The world’s strongest magnet is being shipped to France to be installed in the core of ITER, the experimental fusion reactor. It is hoped that ITER will prove the feasibility of producing fusion energy on an industrial scale by recreating the process at the center of our sun.

The magnet, the so-called central magnet, is delivered in parts and will be 18 meters high, 4.2 meters wide and weigh around 1000 tons after completion. With a magnetic field strength of 13 Tesla, it will be around 280,000 times stronger than the Earth’s magnetic field. Because of this, the structure in which the central solenoid sits must withstand forces equivalent to twice the thrust of a space shuttle take-off.

The magnet will consist of six modules, each containing 43 kilometers of wound niobium-tin superconductors. Once in place, these coils are sealed with 3800 liters of epoxy and shipped from the General Atomics factory in California to the ITER construction site in France. The first module goes this month and the next one follows in August.

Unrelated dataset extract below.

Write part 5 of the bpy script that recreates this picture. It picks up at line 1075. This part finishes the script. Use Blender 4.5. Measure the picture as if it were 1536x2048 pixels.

When completed, ITER will be the largest fusion reactor to date, with 2025 being the current ultimate goal. The engineers of the project want to make it the first reactor that delivers more energy from fuel than is necessary to maintain the fusion reaction – 500 megawatts of usable energy from an output of 50 megawatts are planned.

Fusion reactors replicate the reactions within stars, where the tremendous gravitational pressure allows pairs of hydrogen atoms to fuse and create helium atoms, releasing energy. In a fusion reactor, the gravitational pressure would be much lower than in a star, so the same reaction would require much higher temperatures.

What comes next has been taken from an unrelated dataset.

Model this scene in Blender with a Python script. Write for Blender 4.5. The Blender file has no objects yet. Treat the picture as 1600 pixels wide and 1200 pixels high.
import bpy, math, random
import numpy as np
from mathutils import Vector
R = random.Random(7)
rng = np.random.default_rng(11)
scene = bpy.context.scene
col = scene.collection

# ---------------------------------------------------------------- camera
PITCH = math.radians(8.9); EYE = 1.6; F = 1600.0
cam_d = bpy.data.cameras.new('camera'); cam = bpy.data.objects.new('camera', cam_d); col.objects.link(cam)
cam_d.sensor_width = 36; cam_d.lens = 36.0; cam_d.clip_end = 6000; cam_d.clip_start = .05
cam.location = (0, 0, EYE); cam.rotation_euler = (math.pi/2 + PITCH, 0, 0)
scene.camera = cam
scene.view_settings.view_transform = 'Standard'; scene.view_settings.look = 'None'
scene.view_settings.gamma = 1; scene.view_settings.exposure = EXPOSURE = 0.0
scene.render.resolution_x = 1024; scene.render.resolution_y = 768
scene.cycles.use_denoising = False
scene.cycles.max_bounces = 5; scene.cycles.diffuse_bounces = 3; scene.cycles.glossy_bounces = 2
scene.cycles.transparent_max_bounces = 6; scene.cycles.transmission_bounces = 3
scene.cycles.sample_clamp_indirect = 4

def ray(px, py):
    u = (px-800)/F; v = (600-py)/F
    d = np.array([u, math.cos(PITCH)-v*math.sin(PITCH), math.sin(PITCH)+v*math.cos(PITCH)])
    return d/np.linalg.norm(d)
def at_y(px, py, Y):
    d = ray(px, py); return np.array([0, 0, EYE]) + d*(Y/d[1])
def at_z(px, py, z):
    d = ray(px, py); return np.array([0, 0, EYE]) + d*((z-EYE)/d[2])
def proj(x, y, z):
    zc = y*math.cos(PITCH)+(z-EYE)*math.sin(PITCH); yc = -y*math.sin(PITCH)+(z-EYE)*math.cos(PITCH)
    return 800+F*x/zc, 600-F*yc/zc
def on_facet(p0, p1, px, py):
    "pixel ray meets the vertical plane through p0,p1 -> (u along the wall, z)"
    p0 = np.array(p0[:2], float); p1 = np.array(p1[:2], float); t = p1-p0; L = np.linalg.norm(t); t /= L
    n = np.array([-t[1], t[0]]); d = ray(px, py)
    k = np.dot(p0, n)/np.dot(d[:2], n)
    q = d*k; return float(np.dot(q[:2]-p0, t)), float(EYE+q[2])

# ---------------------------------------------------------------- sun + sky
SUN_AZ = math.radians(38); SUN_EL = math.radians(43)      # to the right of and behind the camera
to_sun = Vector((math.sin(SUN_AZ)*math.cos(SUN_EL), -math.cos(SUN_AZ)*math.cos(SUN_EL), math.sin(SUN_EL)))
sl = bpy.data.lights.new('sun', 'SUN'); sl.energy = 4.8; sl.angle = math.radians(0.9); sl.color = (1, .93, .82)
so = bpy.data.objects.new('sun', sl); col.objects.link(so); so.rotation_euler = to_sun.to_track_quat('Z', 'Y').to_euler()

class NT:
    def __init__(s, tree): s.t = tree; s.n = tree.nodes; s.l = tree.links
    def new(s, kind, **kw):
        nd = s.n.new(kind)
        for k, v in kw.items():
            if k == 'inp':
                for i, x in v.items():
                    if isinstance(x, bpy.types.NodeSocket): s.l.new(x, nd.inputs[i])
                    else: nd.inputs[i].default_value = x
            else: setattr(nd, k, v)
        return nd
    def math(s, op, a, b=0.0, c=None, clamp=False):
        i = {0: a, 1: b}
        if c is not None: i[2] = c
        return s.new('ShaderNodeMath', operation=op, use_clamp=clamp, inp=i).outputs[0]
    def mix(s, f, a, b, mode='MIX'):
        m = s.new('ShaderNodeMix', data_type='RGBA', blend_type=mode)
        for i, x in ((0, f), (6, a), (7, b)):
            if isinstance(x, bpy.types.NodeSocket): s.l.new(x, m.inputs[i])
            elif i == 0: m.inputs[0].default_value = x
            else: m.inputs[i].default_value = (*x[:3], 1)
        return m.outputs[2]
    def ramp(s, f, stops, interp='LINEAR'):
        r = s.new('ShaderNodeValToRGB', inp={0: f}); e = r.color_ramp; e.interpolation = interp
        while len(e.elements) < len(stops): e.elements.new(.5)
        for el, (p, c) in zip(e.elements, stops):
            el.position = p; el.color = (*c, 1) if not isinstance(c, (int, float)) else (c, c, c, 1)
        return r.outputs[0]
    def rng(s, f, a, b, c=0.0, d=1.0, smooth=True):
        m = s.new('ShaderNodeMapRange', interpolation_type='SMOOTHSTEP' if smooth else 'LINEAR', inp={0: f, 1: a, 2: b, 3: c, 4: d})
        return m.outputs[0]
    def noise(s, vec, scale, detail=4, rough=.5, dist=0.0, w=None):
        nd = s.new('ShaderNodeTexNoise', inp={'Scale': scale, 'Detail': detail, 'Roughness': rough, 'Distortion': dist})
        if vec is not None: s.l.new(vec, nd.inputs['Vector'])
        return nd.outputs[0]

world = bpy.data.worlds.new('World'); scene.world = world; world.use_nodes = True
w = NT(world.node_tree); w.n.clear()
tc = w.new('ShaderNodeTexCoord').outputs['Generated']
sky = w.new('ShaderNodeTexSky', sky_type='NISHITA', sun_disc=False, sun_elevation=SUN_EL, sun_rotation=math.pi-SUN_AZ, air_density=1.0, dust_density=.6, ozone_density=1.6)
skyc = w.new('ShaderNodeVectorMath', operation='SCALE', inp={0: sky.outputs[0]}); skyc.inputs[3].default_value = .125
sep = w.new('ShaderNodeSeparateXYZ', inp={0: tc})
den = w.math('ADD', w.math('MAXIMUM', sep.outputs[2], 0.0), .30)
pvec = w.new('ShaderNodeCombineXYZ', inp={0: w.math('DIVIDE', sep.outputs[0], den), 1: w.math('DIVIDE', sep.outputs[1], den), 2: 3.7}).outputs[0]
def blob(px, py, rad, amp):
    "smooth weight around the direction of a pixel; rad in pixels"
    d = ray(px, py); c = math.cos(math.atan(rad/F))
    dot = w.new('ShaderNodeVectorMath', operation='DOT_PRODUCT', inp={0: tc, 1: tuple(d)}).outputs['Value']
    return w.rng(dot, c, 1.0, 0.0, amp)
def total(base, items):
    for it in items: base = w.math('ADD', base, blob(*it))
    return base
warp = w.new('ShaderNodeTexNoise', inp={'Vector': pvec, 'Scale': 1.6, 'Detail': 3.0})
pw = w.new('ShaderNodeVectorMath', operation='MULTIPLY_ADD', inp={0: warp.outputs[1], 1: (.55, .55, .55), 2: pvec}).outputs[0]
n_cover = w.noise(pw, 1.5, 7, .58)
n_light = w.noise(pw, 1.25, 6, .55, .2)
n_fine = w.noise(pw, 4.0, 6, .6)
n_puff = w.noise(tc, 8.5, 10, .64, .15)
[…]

Unfortunately, the necessary temperatures of over 150 million ° C would melt all known materials on earth, so ITER will use strong magnets to contain the reaction in a ring away from metal surfaces. Water pumped through the walls of the reactor turns into steam and drives turbines to generate electricity. The central solenoid creates a flow of reactive plasma around the ring, while other magnets contain the plasma in the ring and adjust its shape.

Unlike existing nuclear power plants that use fission, fusion reactors do not produce radioactive wastes with a long half-life, and their deuterium fuel is abundant. You are also safer because any disruption of the reaction causes it to stop rather than run away uncontrollably. However, it has proven to be far more difficult to use fusion as an effective source of energy.

An earlier international effort resulted in the construction of the JET fusion reactor in the UK in the 1980s, which also aimed to break even at the point where more energy was produced than was used. Although at some point it was closer than any other device to this goal, it has not yet achieved it.

The UK is also developing plans for a spherical energy production tokamak (STEP), a nuclear fusion power plant that could begin construction in 2030 if it finances costs of around £ 2 billion.